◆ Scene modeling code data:
(begin)
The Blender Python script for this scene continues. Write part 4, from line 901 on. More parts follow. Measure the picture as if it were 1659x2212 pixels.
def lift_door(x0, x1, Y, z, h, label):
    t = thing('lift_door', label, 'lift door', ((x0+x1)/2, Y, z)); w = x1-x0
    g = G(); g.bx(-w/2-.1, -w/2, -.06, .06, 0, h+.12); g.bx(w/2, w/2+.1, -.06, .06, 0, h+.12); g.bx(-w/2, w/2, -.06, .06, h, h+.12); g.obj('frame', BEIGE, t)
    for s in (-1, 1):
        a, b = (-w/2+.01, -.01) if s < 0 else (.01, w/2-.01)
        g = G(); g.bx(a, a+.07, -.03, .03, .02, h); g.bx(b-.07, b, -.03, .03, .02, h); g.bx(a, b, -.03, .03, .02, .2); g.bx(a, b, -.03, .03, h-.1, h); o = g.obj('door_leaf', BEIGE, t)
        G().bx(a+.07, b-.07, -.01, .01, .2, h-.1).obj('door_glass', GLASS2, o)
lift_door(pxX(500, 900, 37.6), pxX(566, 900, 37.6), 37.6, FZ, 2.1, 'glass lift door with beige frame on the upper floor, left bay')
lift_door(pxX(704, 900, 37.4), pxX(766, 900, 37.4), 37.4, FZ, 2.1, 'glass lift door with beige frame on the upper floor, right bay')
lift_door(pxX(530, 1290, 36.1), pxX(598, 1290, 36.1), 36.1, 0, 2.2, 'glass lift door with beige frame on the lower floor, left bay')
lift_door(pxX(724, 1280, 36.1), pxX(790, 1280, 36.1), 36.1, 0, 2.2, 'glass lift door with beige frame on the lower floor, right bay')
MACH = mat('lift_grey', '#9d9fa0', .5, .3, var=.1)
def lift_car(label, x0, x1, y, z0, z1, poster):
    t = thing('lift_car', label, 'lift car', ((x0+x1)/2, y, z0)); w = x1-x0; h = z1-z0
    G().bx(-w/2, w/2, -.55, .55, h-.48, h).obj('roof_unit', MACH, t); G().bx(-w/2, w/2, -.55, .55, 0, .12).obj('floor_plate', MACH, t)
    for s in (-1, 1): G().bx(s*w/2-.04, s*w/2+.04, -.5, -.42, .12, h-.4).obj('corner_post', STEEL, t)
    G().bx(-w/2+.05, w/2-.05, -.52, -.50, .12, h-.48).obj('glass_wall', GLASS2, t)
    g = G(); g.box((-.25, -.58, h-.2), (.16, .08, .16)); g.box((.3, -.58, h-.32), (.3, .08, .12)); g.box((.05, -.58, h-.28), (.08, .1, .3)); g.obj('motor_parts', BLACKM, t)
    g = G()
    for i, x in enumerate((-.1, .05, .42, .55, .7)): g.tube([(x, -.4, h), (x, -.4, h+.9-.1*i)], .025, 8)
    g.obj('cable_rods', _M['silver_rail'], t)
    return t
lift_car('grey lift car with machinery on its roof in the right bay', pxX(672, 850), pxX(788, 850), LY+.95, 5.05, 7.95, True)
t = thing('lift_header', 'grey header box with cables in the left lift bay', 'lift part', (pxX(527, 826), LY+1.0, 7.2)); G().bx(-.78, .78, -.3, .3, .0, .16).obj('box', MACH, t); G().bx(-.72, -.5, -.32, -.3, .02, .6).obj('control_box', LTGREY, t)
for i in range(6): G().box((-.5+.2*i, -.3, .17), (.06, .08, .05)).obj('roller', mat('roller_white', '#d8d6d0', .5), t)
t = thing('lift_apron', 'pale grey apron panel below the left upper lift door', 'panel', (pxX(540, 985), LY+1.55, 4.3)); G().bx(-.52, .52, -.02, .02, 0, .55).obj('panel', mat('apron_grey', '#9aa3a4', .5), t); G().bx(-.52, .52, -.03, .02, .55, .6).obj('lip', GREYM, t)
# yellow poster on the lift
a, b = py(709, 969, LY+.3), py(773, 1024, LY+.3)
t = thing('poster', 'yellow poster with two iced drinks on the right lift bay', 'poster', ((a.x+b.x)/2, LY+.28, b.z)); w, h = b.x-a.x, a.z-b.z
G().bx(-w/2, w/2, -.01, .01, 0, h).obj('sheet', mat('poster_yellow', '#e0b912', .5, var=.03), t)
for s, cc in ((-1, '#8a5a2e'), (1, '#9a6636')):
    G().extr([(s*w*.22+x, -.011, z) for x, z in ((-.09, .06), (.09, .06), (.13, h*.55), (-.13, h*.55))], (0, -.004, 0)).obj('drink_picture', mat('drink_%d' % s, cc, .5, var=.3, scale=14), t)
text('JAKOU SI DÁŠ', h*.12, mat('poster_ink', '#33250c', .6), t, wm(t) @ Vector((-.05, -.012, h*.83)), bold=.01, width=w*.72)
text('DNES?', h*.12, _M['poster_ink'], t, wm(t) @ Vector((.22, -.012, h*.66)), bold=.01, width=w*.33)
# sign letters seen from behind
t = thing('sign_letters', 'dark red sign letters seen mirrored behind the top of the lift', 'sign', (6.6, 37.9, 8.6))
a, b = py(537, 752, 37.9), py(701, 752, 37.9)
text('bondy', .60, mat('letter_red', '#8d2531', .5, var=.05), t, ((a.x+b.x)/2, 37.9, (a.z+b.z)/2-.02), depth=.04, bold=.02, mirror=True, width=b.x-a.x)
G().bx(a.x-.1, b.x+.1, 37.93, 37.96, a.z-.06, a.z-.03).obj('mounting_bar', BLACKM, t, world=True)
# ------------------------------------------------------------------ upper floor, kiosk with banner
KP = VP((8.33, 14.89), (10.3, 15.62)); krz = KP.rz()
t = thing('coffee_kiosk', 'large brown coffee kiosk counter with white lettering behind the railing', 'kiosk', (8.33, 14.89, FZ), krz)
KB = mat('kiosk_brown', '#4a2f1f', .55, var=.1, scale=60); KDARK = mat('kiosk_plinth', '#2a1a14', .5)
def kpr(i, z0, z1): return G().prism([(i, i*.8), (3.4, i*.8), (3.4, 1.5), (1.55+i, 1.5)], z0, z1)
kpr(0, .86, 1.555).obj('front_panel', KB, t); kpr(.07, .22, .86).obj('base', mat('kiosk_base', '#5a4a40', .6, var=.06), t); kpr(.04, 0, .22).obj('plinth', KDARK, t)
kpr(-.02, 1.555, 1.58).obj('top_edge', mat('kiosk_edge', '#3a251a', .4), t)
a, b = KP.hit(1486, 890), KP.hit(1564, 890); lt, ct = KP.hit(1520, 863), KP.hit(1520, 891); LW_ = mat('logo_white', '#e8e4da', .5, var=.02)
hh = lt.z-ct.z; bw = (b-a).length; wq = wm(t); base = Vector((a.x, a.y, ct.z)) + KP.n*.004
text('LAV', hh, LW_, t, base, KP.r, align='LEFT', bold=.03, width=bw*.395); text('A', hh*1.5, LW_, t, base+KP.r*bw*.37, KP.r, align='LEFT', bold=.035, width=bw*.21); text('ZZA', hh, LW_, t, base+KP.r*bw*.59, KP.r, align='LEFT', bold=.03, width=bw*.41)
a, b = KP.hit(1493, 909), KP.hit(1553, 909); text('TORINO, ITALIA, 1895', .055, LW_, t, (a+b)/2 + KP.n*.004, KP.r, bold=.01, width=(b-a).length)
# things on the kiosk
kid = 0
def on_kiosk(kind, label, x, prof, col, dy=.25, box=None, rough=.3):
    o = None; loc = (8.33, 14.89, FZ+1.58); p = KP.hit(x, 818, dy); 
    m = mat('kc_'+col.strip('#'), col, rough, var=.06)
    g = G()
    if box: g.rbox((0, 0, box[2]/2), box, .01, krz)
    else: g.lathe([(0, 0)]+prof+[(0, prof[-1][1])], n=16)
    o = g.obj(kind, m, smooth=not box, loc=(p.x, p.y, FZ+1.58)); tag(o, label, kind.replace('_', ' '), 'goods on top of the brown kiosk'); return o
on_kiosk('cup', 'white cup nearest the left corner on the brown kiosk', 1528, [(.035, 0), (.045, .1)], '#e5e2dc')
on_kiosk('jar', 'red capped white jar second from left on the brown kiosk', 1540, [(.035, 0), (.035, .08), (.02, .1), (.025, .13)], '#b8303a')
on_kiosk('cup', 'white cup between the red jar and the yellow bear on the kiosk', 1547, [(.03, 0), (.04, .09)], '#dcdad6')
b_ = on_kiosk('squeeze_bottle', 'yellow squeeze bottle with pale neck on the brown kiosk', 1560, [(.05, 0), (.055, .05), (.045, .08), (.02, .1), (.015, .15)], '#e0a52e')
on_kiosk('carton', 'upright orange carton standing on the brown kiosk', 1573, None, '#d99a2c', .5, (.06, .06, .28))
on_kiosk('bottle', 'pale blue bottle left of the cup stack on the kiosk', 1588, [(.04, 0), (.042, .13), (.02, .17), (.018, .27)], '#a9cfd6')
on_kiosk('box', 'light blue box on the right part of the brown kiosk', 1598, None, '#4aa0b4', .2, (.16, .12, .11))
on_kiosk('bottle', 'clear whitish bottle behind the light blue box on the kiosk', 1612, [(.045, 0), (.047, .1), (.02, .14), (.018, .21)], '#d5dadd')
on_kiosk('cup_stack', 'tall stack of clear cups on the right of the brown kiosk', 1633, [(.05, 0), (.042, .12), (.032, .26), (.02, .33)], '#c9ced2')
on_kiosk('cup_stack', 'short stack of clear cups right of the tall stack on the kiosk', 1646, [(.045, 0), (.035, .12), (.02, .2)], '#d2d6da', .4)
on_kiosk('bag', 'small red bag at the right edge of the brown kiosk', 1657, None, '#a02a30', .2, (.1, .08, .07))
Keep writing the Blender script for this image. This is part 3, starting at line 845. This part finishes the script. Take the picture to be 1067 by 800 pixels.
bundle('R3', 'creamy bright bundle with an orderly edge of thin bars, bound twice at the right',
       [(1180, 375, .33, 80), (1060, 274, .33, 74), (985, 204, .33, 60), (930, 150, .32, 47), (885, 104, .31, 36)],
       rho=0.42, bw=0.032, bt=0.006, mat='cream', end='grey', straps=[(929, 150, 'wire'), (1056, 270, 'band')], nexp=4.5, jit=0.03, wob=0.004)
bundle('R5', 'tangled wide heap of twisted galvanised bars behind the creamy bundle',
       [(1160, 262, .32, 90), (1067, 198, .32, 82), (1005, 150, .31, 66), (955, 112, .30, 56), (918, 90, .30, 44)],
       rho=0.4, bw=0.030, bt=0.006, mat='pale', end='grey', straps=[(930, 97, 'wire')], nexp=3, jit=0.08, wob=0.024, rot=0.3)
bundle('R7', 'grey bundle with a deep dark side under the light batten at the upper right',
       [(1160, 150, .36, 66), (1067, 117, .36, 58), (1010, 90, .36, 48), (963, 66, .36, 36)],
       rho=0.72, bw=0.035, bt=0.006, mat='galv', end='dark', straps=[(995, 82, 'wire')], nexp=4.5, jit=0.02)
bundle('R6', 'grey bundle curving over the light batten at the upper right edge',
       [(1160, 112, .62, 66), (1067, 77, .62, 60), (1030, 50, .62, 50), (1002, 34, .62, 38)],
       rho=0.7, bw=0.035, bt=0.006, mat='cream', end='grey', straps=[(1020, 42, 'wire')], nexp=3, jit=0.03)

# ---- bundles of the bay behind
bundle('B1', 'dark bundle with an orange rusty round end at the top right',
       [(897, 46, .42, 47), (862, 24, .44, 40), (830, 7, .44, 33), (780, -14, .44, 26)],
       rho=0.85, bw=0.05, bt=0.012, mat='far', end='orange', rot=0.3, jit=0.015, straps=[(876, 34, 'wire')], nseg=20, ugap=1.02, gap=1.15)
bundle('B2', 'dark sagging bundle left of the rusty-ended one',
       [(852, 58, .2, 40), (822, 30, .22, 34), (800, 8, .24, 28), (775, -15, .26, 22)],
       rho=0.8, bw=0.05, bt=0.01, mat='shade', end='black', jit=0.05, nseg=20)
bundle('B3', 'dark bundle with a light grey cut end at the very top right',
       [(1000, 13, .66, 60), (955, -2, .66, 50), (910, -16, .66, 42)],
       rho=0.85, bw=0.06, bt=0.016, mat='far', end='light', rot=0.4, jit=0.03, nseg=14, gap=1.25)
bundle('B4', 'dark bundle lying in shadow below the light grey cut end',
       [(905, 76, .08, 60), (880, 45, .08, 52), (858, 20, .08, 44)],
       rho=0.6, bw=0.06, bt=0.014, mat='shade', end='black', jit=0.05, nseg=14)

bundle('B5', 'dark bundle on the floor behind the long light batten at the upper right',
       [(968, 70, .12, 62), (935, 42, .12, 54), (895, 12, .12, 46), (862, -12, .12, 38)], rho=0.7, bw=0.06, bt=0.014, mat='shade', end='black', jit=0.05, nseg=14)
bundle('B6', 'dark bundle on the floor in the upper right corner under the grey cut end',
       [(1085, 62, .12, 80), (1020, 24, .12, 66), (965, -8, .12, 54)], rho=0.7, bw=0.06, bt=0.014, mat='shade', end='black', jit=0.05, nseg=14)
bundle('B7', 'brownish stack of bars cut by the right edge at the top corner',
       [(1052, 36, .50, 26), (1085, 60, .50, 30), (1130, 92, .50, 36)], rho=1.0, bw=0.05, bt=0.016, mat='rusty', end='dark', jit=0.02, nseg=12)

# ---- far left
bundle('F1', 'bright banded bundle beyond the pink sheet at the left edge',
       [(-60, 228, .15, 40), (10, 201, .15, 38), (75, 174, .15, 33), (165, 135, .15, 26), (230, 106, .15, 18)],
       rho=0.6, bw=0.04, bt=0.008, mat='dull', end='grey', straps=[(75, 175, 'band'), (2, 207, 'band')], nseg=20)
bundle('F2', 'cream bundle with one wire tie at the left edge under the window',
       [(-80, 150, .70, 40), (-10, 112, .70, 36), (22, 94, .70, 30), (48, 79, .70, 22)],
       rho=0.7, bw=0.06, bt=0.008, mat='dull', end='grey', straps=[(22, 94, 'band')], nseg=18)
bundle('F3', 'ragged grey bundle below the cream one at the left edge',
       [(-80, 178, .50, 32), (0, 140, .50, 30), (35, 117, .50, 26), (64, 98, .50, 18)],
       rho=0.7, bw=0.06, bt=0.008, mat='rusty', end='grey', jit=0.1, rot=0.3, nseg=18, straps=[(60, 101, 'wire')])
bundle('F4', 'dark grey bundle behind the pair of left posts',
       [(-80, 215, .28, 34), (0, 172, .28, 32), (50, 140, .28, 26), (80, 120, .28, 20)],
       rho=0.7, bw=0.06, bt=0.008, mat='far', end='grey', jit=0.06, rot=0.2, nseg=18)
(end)
◆ TASK GOAL:
Pull out all lines from the entries above that include the word "this".

◆ ANSWER:
The Blender Python script for this scene continues. Write part 4, from line 901 on. More parts follow. Measure the picture as if it were 1659x2212 pixels.
Keep writing the Blender script for this image. This is part 3, starting at line 845. This part finishes the script. Take the picture to be 1067 by 800 pixels.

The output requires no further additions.